Brutte luci (e qualche ombra) su Caravaggio

La rassegna di Palazzo Reale punta al record di visitatori ma ha anche collezionato qualche critica: come l’illuminazione di alcuni quadri o il problema della sicurezza delle opere

Brutte luci (e qualche ombra) su Caravaggio

Marta Bravi

La più grande mostra su Caravaggio mai realizzata in Italia, il più importante evento milanese dell’anno, il primo grande studio sul movimento dei caravaggeschi a carattere europeo: la mostra «Caravaggio e l’Europa», a Palazzo Reale fino a tutto febbraio, ha giustamente l’ambizioso obbiettivo di puntare al record dei 400mila visitatori. Ma, a poco più del giro di boa (è stata aperta il 15 ottobre) l’importante rassegna ha anche collezionato qualche critica, soprattutto di tipo organizzativo. Qualcuno, soprattutto tra il grande (e meno attento) pubblico, non ha gradito la scelta del titolo, accusandolo d’essere ingannevole perché centrato sulla figura del grande pittore, di cui in realtà sono esposti solo 8 quadri sui 150 della mostra. Così, sono arrivate le delusioni di chi si lamentava «d’aver speso 12 euro di biglietto per vedere “autori minori”». I veri «punti oscuri», è il caso di dirlo, sono però connessi all’allestimento.
Innanzitutto le opere di Michelangelo Merisi detto il Caravaggio, otto tele di grandi dimensioni, sono esposte nelle prime due sale, assolutamente troppo piccole per consentire un’adeguata osservazione da lontano, come sarebbe auspicabile. Dato anche il grande afflusso di pubblico. Difetti si riscontrano anche nel tipo di illuminazione che al visitatore appare inadeguata. «I proprietari dei quadri, collezionisti e musei, avevano fortemente suggerito un’illuminazione dal basso - spiega una delle sorveglianti, di fronte alle perplessità - e non dall’alto come questa. Ma a quel punto i cavi dei faretti sarebbero stati pericolosamente per terra. La legge 626 infatti vieta che ci siano cavi liberi in spazi affollati, quindi si è ripiegato sui faretti già esistenti appesi al soffitto».
Proseguendo per le altre sale - senza che sia indicato o suggerito un percorso - l’illuminazione cambia completamente: faretti sparati negli occhi dei visitatori e sui quadri creano un fastidioso effetto di riflessi che finisce per rendere paradossalmente invisibile parte delle opere. Non solo, nelle ultime sale il tipo di illuminazione cambia nuovamente, le luci diventano più soffuse illuminando solo le tele, come per i quadri di Caravaggio.
C’è poi l’aspetto sicurezza. E qui si nota la totale assenza di protezione per le opere: ci sono sì le classiche cordicelle che dovrebbero tenere lontano il visitatore, ma ciò non vale per tutti i quadri. Le finte protezioni, infatti, sono messe comunque così vicino alle tele che è possibile toccarle assolutamente indisturbati. Ed è facile immaginare cosa potrebbe fare un malintenzionato. Non c’è allarme. Se si allunga una mano non succede nulla, solo un’occhiata scocciata del custode. E pensare che si tratta di prestiti internazionali e di opere di valore inestimabile.
Le targhette che indicano il titolo e autore del dipinto, ma non la data, sono scritte in italiano e in inglese, mentre i pannelli esplicativi, fondamentali per comprendere e apprezzare la mostra, presentano invece testi solo in italiano. Lascia perplessi anche il numero, insufficiente, di questi pannelli e la loro collocazione: sono quasi nascosti o appesi in luoghi molto poco visibili, come nei vani dei muri e delle porte.

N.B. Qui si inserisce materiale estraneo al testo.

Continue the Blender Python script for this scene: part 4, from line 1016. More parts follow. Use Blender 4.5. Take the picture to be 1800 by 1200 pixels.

Inoltre le spiegazioni fornite sono di carattere storico, mancano, invece, sintesi critiche dei quadri, delle scelte espositive (quali sono i criteri che permettono di ascrivere un pittore nella scuola dei caravaggeschi, per esempio), aspetto che dovrebbe essere più rilevante data la complessità dell’esposizione e il pubblico cui si rivolge.
Per non dire di un faretto fulminato (sala 8), moquette arricciata o strappata in alcuni punti, e pareti vistosamente dipinte male. Un vero peccato.